Here is the entire Trib article: https://www.texastribune.org/2016/10/24/top-hispanic-republican-texas-will-vote-clinton/.

Come home? I have heard that before. Here is from Politico:

Mike Pence is pushing a new message for the final two weeks of the campaign, and it’s aimed squarely at Republicans wavering on support for Donald Trump: “It’s time to come home.” And:

“It’s time to come home and elect Donald Trump as the next president of the United States,” Pence said. “It’s time to come home and re-elect Republican majorities in the United States House and the United States Senate. … It’s time to come home and come together and do everything in our power to make sure that Hillary Clinton is never elected president of the United States of America.”
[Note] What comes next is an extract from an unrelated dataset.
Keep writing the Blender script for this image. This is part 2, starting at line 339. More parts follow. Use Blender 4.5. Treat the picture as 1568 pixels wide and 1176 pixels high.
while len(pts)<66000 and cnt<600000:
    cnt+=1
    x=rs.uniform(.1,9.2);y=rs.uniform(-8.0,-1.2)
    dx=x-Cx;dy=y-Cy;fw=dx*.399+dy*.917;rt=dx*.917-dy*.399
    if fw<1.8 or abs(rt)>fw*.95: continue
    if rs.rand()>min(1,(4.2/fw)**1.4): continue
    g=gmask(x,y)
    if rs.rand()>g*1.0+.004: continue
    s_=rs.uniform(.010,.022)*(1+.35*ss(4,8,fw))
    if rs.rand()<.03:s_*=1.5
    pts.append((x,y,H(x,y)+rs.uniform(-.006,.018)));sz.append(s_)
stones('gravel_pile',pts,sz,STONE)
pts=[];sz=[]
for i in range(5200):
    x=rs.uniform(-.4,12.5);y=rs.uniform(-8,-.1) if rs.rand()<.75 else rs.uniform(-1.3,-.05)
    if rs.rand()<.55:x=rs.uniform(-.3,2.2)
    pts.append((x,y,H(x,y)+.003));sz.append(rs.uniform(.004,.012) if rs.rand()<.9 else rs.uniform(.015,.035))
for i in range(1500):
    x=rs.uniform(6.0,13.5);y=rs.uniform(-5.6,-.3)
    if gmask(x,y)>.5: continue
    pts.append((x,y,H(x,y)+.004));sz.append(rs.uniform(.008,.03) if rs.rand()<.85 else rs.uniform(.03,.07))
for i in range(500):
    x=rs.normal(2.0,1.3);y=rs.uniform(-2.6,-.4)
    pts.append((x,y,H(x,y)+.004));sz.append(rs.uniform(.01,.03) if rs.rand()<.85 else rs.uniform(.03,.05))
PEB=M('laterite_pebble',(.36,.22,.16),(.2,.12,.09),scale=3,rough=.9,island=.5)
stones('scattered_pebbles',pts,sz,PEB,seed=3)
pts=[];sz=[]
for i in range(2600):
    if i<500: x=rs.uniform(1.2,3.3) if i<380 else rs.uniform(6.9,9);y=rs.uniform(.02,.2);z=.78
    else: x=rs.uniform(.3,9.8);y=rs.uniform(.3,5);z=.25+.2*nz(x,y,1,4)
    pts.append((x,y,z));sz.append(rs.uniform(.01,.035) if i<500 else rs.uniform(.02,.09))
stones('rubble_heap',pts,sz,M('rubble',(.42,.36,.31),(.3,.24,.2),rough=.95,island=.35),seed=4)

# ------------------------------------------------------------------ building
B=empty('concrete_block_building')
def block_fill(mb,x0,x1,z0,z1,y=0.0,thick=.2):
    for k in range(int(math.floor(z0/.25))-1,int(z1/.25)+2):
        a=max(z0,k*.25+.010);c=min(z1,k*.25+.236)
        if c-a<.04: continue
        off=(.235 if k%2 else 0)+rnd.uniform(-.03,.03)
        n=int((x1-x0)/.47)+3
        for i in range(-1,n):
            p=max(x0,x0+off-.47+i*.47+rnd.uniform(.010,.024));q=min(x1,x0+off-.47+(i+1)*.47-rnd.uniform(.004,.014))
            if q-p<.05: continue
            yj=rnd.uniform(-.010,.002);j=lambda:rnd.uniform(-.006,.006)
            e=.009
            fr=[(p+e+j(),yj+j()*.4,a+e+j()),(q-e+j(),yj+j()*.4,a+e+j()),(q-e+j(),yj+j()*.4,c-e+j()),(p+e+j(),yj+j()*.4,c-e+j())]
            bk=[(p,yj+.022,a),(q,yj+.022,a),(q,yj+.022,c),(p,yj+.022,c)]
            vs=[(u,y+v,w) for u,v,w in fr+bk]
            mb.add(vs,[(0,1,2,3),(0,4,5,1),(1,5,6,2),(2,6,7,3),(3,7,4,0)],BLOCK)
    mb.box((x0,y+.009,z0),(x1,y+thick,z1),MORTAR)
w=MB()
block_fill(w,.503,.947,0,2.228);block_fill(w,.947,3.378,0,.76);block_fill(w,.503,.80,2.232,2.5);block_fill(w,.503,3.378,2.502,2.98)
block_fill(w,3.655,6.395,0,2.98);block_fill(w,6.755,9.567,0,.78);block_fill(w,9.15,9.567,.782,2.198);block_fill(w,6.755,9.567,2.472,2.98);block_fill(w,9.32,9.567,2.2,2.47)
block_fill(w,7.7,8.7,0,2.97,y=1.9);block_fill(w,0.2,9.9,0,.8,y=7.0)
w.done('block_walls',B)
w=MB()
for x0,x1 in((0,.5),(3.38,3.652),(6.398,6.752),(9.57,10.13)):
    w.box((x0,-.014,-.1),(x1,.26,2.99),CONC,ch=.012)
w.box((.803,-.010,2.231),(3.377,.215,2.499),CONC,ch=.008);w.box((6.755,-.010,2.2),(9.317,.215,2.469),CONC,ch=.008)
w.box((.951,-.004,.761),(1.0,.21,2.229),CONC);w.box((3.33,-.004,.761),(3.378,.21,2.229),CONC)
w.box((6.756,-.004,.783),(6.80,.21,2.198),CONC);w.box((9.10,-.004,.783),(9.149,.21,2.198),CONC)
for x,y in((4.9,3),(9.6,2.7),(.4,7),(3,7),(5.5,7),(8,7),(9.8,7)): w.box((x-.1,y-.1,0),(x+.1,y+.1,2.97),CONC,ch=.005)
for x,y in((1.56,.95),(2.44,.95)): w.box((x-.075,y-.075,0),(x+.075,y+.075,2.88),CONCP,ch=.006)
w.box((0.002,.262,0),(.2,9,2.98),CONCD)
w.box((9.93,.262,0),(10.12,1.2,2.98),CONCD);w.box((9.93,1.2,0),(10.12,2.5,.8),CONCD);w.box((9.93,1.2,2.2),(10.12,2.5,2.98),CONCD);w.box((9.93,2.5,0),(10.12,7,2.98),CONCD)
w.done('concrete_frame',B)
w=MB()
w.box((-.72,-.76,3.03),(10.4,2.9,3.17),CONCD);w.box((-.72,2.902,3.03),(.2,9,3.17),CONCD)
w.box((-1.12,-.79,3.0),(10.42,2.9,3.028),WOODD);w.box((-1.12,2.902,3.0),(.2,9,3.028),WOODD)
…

Here is all of the Pence piece: http://www.politico.com/story/2016/10/mike-pence-republicans-home-trump-230259.

Sound familiar? Here is from George McGovern’s acceptance speech at the 1972 Democratic National Convention:

From secrecy and deception in high places; come home, America. 

From military spending so wasteful that it weakens our nation; come home, America. 

From the entrenchment of special privileges in tax favoritism; from the waste of idle lands to the joy of useful labor; from the prejudice based on race and sex; from the loneliness of the aging poor and the despair of  the neglected sick — come home, America. 

Come home to the affirmation that we have a dream. Come home to the conviction that we can move our country forward. 

Come home to the belief that we can seek a newer world, and let us be joyful in that homecoming, for this “is your land, this land is my land — from California to New York island, from the redwood forest to the gulf stream waters — this land was made for you and me.”

The World Serious starts tonight and nothing again from The Yard.